One can consider the following soft generalisation to the finding primes conjecture:

Soft conjecture Suppose one has a set S of integers which is in P, and which is at least as dense at the primes (thus the set of k-digit elements of S has density [math]\displaystyle{ \gg 1/k }[/math]. Then there exists a deterministic algorithm which, when given an integer k, will produce an element of S of at least k digits in length in time poly(k).

This soft conjecture is for instance true if P=NP, by this argument. It certainly implies the finding primes conjecture, by taking S to be the set of primes. However, we show here that the soft conjecture fails in the presence of an oracle. Roughly speaking, this means that there is no "soft" way to prove the finding primes conjecture that uses nothing about the primes other than that they are in P and are dense.

Here's how it works. For each integer k, we recursively define the set [math]\displaystyle{ S_k }[/math] to be the set of k-digit numbers whose Kolmogorov complexity is at least [math]\displaystyle{ \sqrt{k} }[/math] relative to [math]\displaystyle{ S_1,\ldots,S_{k-1} }[/math]. What this means is that n lies in [math]\displaystyle{ S_k }[/math] if n has k digits and it is not possible to find a Turing machine of length less than [math]\displaystyle{ \sqrt{k} }[/math] that can compute n even given access to oracles for [math]\displaystyle{ S_1,\ldots,S_{k-1} }[/math]. An easy counting argument shows that all but at most [math]\displaystyle{ 2^{\sqrt{k}} }[/math] k-digit integers lie in [math]\displaystyle{ S_k }[/math]. Thus if we set S to be the union of the [math]\displaystyle{ S_k }[/math], then S is at least as dense as the primes (in fact it is much, much denser).

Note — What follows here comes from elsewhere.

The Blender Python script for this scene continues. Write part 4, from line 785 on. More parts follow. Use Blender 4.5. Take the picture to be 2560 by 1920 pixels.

We now work relative to an oracle for S, i.e. the oracle takes any number n as input and returns whether it is in S in unit time. Clearly, S is now in P. Suppose for contradiction that there was an algorithm A (of length O(1)) which, when given k as input, returns an element of S at least k digits in length in time poly(k).

Let k be large. One can show inductively that every integer of k digits or more produced by the algorithm A with input k in time less than poly(k) has a Kolmogorov complexity of O( log(k) ) relative to [math]\displaystyle{ S_1,\ldots,S_{k-1} }[/math]; the point is that the oracles for [math]\displaystyle{ S_k, S_{k+1},\ldots, }[/math] can be shown by induction to be useless as the numbers produced by A will never lie in these sets. But O(log(k)) is less than [math]\displaystyle{ \sqrt{k} }[/math] for k large, so A cannot produce an element of S of k digits or more, a contradiction.

The same argument shows that there is no soft way to prove the weak conjecture either.